Rafael Bueno (PDT), vereador em terceiro mandato, é crítico do atual momento da Câmara.
- “Parece boteco (o debate). E a Câmara está desconectada dos verdadeiros e reais problemas da cidade.”
Episódios recentes que direcionam debate para a divergência interna
Frente Parlamentar em Defesa dos Trabalhadores
O requerimento foi discutido na sessão do dia 29 de julho. Pedia a instalação da Frente Parlamentar em Defesa dos Trabalhadores, assinado por integrantes outrora denominada “frente anti-PT” – Mauricio Marcon (Novo), Adriano Bressan (PTB), Alexandre Bortoluz (PP), Ricardo Daneluz (PDT) e Sandro Fantinel (Patriota) – mais Juliano Valim (PSD), Maurício Scalco (Novo) e os governistas Olmir Cadore (PSDB) e Tatiane Frizzo (PSDB). A frente proposta se fundamentou em ponto de colisão com a ideologia petista, o sindicalismo. Na justificativa para criação do grupo – idealizado por Marcon –, está a oposição à contribuição sindical mediante pagamento classificado como compulsório, ressalvado um “direito de oposição” ao qual os autores do requerimento apontam “severas restrições”.
Desavença entre Estela e Marcon
A discussão do requerimento para abertura da frente se tornou acirrada. Em dado momento, a vereadora Estela chamou Marcon de “machista, racista e homofóbico”. O parlamentar do Novo ingressou com denúncia na Comissão de Ética pedindo a cassação de Estela e registrou boletim de ocorrência contra a vereadora.

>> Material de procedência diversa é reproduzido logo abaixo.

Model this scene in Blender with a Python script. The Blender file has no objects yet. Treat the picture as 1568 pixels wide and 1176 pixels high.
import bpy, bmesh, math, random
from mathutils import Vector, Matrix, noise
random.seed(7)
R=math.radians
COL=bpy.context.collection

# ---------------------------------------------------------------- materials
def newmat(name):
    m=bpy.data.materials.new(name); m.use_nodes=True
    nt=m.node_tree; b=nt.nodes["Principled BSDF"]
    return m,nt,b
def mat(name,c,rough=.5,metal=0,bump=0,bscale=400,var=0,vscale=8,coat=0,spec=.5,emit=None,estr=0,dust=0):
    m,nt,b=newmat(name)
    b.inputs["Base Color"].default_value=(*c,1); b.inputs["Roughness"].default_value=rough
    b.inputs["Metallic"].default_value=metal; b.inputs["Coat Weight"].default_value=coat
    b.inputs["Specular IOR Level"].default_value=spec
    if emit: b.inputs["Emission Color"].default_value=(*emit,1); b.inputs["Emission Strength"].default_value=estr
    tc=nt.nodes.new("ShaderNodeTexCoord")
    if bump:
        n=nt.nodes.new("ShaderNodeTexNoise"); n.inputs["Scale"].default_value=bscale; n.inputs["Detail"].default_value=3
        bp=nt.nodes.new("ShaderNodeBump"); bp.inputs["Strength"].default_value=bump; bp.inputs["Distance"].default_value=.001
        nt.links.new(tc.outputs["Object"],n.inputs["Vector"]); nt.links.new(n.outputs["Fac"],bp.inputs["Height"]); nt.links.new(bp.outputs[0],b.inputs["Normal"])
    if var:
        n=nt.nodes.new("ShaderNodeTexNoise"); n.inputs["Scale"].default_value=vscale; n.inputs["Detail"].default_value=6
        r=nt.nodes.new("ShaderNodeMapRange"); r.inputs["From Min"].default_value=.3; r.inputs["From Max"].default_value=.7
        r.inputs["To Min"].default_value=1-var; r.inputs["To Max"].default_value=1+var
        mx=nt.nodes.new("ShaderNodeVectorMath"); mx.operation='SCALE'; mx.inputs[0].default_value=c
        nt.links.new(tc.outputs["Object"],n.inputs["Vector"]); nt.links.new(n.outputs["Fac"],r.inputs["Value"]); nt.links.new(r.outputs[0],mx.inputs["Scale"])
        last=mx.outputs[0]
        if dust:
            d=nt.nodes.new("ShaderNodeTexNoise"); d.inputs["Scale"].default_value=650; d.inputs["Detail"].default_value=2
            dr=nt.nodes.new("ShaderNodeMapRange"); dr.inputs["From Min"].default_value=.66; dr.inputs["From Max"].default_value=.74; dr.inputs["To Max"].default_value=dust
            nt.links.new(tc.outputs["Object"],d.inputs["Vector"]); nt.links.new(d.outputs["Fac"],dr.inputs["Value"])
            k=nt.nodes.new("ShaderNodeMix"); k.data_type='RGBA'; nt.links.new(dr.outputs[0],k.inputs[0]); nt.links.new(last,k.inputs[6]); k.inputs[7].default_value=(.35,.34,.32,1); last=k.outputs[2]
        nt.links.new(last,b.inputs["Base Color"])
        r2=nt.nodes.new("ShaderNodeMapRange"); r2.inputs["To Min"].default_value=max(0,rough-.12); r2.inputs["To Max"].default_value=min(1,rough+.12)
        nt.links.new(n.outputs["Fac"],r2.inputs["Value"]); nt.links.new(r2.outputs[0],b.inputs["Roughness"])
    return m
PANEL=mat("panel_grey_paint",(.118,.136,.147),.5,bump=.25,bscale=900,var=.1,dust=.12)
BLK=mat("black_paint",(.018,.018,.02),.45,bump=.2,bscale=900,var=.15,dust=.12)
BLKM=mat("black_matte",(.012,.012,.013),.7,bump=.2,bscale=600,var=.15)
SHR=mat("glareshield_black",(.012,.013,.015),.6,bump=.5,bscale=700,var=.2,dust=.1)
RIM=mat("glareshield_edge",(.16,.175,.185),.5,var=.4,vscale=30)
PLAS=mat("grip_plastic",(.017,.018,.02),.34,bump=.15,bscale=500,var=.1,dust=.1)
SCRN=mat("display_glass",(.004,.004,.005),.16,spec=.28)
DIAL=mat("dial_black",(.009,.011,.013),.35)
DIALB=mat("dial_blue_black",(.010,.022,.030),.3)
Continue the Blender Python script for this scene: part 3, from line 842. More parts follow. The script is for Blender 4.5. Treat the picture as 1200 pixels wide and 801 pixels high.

Declaração de Fantinel com referência a Eduardo Leite
Na mesma sessão do dia 29, Sandro Fantinel (Patriota) fez declaração que causou polêmica. Ao contestar a falta de resposta do governo do Estado quanto à manutenção de rodovias da região, o parlamentar disse:
– Com todo o respeito, nobre governador do Estado, o senhor disse que tinha que tirar a bunda da cadeira que as coisas se resolviam. O senhor tirou a bunda da cadeira. Deve ter botado em outro lugar, mas não em função de serviço.
A fala repercutiu mal entre alguns parlamentares, inclusive Estela Balardin, que disse que foi um dos estopins para o desconforto da sessão. Marisol Santos e Tatiane Frizzo, ambas do PSDB, também contestaram a declaração. O partido em Caxias e a bancada tucana na Câmara emitiram nota de repúdio.
Comissão Temporária Especial Escola sem Partido
Vereador Sandro Fantinel (Patriota) anunciou que irá propor a criação da Comissão Temporária Especial Escola sem Partido. O assunto, que sempre gerou polêmica, deve novamente causar discussões desgastantes em plenário.